Tra
le ragioni per le quali non riuscirei ad essere un politico di professione ci
sarebbe, senza dubbio, l’intimo rifiuto ad omologarmi alle discipline di
partito, specialmente nei casi in cui non ne condividessi idee e finalità.
Anche
perché sono così ingenuo da credere che, quando i Padri costituenti lavorarono
alla stesura dell’art. 67 della Carta costituzionale, immaginavano parlamentari
capaci di pensare con le loro teste, liberi da ogni “vincolo di mandato”.
Purtroppo,
invece, dobbiamo prendere atto che l’art. 67 della Costituzione è trasgredito,
ogni giorno, da deputati e senatori.
In
effetti, le scelte politiche le fanno quei pochi, seduti nelle segreterie dei
partiti, che le impongono poi come dogmi a dei fantocci, i parlamentari, che sembrano rinunciare alle loro capacità di intendere e di volere.

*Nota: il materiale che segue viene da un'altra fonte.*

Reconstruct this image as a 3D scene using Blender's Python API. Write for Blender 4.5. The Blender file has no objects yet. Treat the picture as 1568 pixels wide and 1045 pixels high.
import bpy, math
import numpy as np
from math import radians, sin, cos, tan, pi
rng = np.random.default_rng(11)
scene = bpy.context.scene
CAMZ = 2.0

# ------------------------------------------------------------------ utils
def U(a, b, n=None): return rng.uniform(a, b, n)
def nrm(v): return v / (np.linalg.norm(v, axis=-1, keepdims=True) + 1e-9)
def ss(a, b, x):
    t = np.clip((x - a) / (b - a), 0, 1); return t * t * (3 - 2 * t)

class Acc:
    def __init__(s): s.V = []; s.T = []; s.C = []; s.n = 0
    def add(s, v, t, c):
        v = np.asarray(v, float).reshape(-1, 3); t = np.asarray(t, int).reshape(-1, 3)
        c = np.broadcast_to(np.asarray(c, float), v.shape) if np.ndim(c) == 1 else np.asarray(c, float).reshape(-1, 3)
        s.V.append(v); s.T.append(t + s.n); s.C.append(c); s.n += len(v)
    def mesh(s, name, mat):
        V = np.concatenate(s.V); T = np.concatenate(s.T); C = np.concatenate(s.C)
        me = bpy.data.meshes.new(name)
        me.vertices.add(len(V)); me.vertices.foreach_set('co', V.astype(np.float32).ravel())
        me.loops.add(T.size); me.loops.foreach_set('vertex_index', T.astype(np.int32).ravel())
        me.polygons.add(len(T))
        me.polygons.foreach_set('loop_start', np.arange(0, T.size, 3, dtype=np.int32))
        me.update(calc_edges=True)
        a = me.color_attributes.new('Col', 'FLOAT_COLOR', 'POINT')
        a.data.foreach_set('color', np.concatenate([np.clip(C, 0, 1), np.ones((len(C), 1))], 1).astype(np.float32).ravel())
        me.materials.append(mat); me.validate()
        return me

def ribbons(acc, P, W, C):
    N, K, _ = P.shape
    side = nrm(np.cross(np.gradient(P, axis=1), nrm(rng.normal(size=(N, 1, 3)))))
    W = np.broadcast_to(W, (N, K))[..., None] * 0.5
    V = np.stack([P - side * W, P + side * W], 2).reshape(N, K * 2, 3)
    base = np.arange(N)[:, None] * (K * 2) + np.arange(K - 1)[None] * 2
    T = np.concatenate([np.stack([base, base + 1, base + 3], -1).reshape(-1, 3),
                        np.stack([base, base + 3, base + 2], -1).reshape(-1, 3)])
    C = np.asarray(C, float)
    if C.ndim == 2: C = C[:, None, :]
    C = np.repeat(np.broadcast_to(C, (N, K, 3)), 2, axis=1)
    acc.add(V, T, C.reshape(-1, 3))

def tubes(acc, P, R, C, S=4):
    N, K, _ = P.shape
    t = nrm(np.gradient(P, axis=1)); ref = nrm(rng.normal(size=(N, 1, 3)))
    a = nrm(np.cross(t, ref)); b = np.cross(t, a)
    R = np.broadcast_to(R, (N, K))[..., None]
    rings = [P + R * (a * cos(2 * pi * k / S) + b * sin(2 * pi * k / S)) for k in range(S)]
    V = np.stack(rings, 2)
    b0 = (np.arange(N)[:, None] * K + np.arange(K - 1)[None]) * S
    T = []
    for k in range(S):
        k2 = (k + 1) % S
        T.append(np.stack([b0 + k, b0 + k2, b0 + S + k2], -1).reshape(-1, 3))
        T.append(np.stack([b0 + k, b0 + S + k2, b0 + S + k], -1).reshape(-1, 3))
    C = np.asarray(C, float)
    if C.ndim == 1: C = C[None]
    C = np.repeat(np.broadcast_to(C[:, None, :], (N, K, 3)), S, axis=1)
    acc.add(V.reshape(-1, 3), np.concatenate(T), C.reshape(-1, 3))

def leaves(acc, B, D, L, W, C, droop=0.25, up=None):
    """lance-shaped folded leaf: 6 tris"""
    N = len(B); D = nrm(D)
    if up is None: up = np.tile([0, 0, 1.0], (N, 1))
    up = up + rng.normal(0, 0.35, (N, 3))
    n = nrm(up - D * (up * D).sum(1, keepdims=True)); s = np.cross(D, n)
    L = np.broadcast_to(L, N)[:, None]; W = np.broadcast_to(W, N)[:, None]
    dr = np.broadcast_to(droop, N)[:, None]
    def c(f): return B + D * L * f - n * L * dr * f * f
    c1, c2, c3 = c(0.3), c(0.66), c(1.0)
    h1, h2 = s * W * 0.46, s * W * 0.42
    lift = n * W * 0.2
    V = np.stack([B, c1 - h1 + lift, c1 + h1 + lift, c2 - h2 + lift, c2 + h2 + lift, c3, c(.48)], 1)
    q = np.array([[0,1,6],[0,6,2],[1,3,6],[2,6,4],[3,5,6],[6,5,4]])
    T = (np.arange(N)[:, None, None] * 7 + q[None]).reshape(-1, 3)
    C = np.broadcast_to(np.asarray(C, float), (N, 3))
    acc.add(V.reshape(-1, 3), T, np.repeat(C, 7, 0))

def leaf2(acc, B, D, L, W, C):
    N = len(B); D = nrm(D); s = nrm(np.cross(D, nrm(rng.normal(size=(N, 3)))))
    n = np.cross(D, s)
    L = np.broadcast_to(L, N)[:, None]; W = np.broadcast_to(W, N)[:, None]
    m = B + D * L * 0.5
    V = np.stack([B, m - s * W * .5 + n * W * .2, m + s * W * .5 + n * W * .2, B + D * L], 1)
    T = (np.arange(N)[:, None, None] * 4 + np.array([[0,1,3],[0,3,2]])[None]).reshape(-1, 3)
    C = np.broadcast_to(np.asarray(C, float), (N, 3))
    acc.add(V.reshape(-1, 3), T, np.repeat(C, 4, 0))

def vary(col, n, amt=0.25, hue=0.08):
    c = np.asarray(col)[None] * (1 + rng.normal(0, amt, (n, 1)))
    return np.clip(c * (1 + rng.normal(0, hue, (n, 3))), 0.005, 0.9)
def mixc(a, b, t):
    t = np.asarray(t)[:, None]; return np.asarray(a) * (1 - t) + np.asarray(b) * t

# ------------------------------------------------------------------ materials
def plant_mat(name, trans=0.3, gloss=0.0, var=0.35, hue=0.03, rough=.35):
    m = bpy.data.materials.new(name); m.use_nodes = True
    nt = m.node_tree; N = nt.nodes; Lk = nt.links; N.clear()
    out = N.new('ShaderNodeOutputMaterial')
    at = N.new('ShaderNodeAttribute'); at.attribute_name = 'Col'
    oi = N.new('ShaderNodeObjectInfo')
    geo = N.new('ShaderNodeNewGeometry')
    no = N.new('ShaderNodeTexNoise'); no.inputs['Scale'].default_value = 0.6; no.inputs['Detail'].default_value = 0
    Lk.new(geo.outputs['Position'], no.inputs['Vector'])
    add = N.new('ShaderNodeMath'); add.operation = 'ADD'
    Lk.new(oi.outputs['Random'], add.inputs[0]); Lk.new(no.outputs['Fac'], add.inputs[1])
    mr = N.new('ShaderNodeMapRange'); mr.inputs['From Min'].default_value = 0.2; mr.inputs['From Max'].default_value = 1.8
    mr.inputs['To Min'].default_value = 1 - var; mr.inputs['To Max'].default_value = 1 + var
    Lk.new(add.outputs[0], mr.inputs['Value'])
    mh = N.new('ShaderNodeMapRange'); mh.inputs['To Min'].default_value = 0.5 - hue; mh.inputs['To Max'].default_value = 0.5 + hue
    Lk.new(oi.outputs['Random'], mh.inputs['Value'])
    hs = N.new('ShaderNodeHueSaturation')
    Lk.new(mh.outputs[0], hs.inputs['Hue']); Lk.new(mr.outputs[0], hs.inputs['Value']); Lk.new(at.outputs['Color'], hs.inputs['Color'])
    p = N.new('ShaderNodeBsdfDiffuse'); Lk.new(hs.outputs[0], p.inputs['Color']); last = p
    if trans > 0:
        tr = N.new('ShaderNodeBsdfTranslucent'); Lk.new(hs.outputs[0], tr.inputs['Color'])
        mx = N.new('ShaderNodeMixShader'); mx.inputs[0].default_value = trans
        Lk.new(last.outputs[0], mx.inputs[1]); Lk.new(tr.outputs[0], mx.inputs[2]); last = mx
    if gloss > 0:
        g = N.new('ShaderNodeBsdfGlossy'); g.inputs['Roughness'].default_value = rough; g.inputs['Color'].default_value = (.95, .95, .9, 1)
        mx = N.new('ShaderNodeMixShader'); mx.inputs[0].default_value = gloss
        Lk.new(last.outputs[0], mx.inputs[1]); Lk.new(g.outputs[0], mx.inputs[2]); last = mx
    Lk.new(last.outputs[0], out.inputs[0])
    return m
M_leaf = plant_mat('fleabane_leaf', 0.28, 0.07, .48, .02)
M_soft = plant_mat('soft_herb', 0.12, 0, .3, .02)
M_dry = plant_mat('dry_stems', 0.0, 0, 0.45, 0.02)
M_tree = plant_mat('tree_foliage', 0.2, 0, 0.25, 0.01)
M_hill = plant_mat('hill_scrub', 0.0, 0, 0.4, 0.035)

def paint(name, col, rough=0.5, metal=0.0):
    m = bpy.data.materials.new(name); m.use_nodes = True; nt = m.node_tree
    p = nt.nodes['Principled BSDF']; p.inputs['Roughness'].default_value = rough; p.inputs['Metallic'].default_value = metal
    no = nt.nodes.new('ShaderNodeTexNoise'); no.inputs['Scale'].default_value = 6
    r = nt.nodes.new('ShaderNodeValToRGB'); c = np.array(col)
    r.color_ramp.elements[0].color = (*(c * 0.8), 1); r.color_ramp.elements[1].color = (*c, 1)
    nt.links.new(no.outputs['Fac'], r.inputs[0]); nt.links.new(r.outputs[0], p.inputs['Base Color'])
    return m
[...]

Quando poi un parlamentare intendesse recuperare la dignità di essere pensante,
scrollandosi di dosso la giubba da fantoccio, verrebbe subito accusato di tradimento.
È
sempre stato così, sia nella prima sia nella seconda repubblica, con
l’aggravante, oggi, che i cambi di casacca avvengono più per corruzione o
meschini tornaconti personali, che non per sussulti di dignità.
È
indubbio, inoltre, che l’esistenza di partiti personali, al servizio di despoti
convinti della loro infallibilità, favorisce la presenza, sulla scena politica,
di sudditi e lacchè, che hanno in comune la inconsulta venerazione per il falso
principe.
Tutto
ciò degrada ancor più lo scenario della politica italiana.
Anche
nei partiti granitici, però, dove c’è il padre padrone che domina e vigila, può
accadere che, sotto una apparente devozione al capo, covino avvisaglie di
insofferenza.
È
quello che, ad esempio, sta avvenendo nel PdL, da quando il declino, oramai ineluttabile
di Berlusconi, sembra aver fornito lo spunto per un “rompete le righe”.
A
pestare i piedi in segno d’impazienza, ha iniziato un nutrito gruppo di
deputati e senatori, capitanato da Alfano, che, non tollerando più l’arroganza astiosa
ed insolente dei cosiddetti falchi, ha costretto Berlusconi a sputtanarsi con il
clamoroso voltafaccia sul voto di fiducia al governo Letta.
È
innegabile che sia in atto una contesa intestina per arraffare, una volta archiviato
Berlusconi, l’eredità del consenso elettorale di cui ha goduto fino ad oggi il
PdL.
Un’eredità
che alla fine, però, potrebbe risultare deludente dopo l’uscita dalla scena
politica di Berlusconi che, in questi venti anni, è stato un autentico specchietto
per gli allocchi.
Ma,
a dirla lunga sulla perdita di leadership da parte di Berlusconi sono stati i botti
del “fuoco amico” che, venerdì scorso, si sono uditi durante la seduta pubblica
della Giunta del Senato per le elezioni.
Inimmaginabile,
infatti, solo qualche settimana fa, che un pidiellino osasse contrapporsi a
Berlusconi.
Ebbene,
venerdì è successo.
Ulisse
Di Girolamo, già senatore PdL nella passata legislatura e primo degli esclusi, a febbraio, per colpa di Berlusconi che ha scelto per sé il seggio
molisano, si è fatto rappresentare in Giunta dal suo legale.
L’avvocato
Salvatore Di Pardo, dopo aver smontate, una dopo l’altra, le argomentazioni della
memoria difensiva di Berlusconi, ha conclusa la sua arringa sostenendo che
Berlusconi debba decadere da senatore perché “indegno di sedere in Senato”.
È chiaro
che, in questi giorni, affermare che il futuro politico di Berlusconi stia andando a
puttane, può avere un significato solamente figurato.